C’est donc un incessant và et vient entre deux mondes, réel ou fantasmé dans lesquels l’auteur se déplace, prenant ses aises avec les contingences de la réalité.
Des neiges canadiennes où Hoppe a atterri après avoir été enlevée par un père totalement déjanté, et confiée à une famille qui l’élève dans le culte du hockey sur glace et où elle excelle a déjouer tous les traquenards que la vie lui fournit, toujours accompagnée de son incroyable sac à dos-sac à malice qui la conduira après maintes péripéties aux portes du désert australien où elle fera sa vie.
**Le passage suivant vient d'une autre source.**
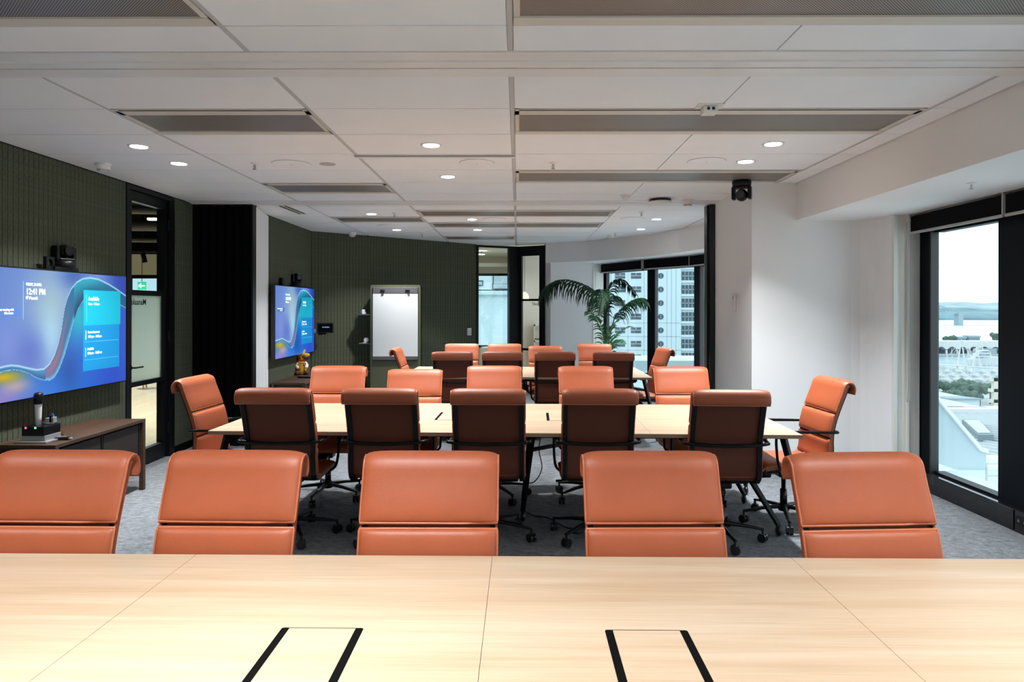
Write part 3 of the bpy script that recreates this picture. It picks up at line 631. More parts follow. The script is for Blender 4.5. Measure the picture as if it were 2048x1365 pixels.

Une écriture foisonnante pour expliquer ces parcours fabuleux où l’on peine souvent à se reconnaître et à croire à ses histoires. Le mystère reste entier, on ne démêle pas plus la vérité du rêve lorsque la fin de livre arrive.
Délirant.

Simon LIBERATI : Eva (Ed Stock)
On aborde le roman par une pré-couverture d’une très jeune fille, très maquillée, fumant une cigarette l’air assez paumé. En fait il s’agit d’une photo de paparazzi d’Eva Ionesco, fille d’Irène Ionesco, photographe connue des années 70 à 80, qui a pris pour modèle sa fille dès son plus jeune âge en la mettant en scène de façon très équivoque, dans des poses très osées et très dénudées.
Celle-ci intentera des procès à sa mère pour l’avoir exploitée et jetée en pâture à un public trouble.
L’auteur nous projette dans ce monde intello-artistico mondain des années 80 où, entre beuveries, fumeries et drogue, il fait connaissance et épouse cette jeune paumée d’Eva dont il va éplucher la vie de galère en galère, de fête en fête.
Cette jeune lolita qu’il aime et qui le lui rend bien à sa façon, est le prétexte à se mettre en scène lui-même et à étaler ses états d’âme avec complaisance
Peu à dire de ce curieux roman plutôt nauséabond si ce n’est qu’il offre un aspect de la mémoire, du passé révolu et des stigmates qui persistent.
Même si on compatit à ce destin dramatisant on a du mal à s’y projeter.